Little Mishka is a great traveller and she visited many countries. After thinking about where to travel this time, she chose XXX — beautiful, but little-known northern country.

Here are some interesting facts about XXX:

  1. XXX consists of n cities, k of whose (just imagine!) are capital cities.
  2. All of cities in the country are beautiful, but each is beautiful in its own way. Beauty value of i-th city equals to ci.
  3. All the cities are consecutively connected by the roads, including 1-st and n-th city, forming a cyclic route 1 — 2 — ... — n — 1. Formally, for every 1 ≤ i < n there is a road between i-th and i + 1-th city, and another one between 1-st and n-th city.
  4. Each capital city is connected with each other city directly by the roads. Formally, if city x is a capital city, then for every 1 ≤ i ≤ n,  i ≠ x, there is a road between cities x and i.
  5. There is at most one road between any two cities.
  6. Price of passing a road directly depends on beauty values of cities it connects. Thus if there is a road between cities i and j, price of passing it equals ci·cj.

Mishka started to gather her things for a trip, but didn't still decide which route to follow and thus she asked you to help her determine summary price of passing each of the roads in XXX. Formally, for every pair of cities a and b (a < b), such that there is a road between a and b you are to find sum of products ca·cb.

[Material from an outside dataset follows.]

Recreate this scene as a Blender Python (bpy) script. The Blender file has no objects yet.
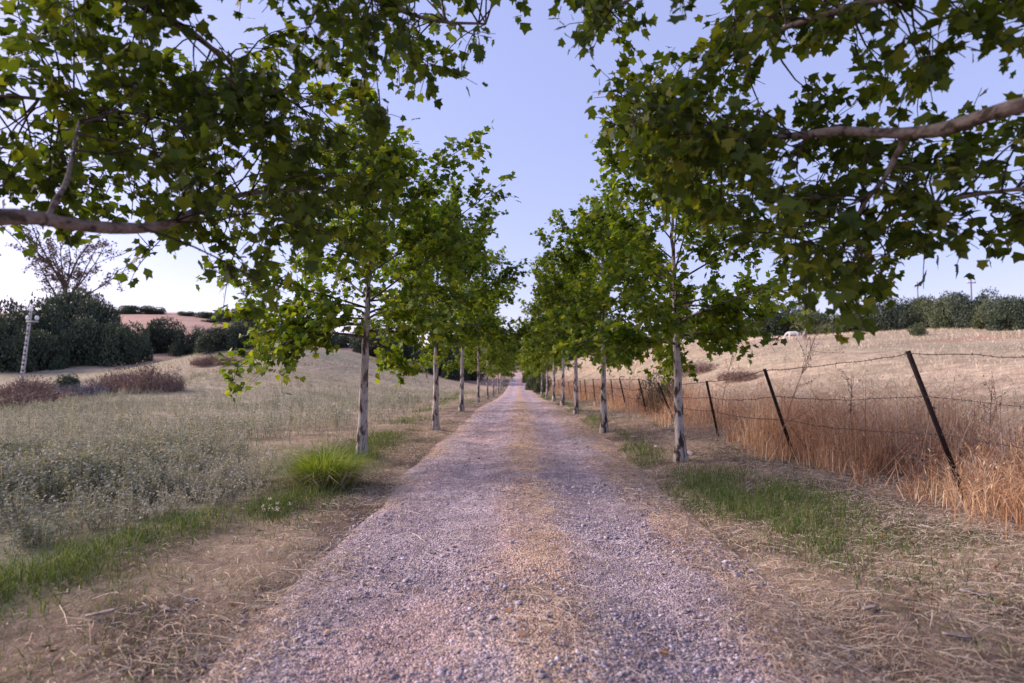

Will you help her?

Input

The first line of the input contains two integers n and k (3 ≤ n ≤ 100 000, 1 ≤ k ≤ n) — the number of cities in XXX and the number of capital cities among them.

The second line of the input contains n integers c1, c2, ..., cn (1 ≤ ci ≤ 10 000) — beauty values of the cities.

The third line of the input contains k distinct integers id1, id2, ..., idk (1 ≤ idi ≤ n) — indices of capital cities. Indices are given in ascending order.

Output

Print the only integer — summary price of passing each of the roads in XXX.

Examples
Input
4 1
2 3 1 2
3
Output
17
Input
5 2
3 5 2 2 4
1 4
Output
71
Note

This image describes first sample case:

It is easy to see that summary price is equal to 17.

This image describes second sample case:

It is easy to see that summary price is equal to 71.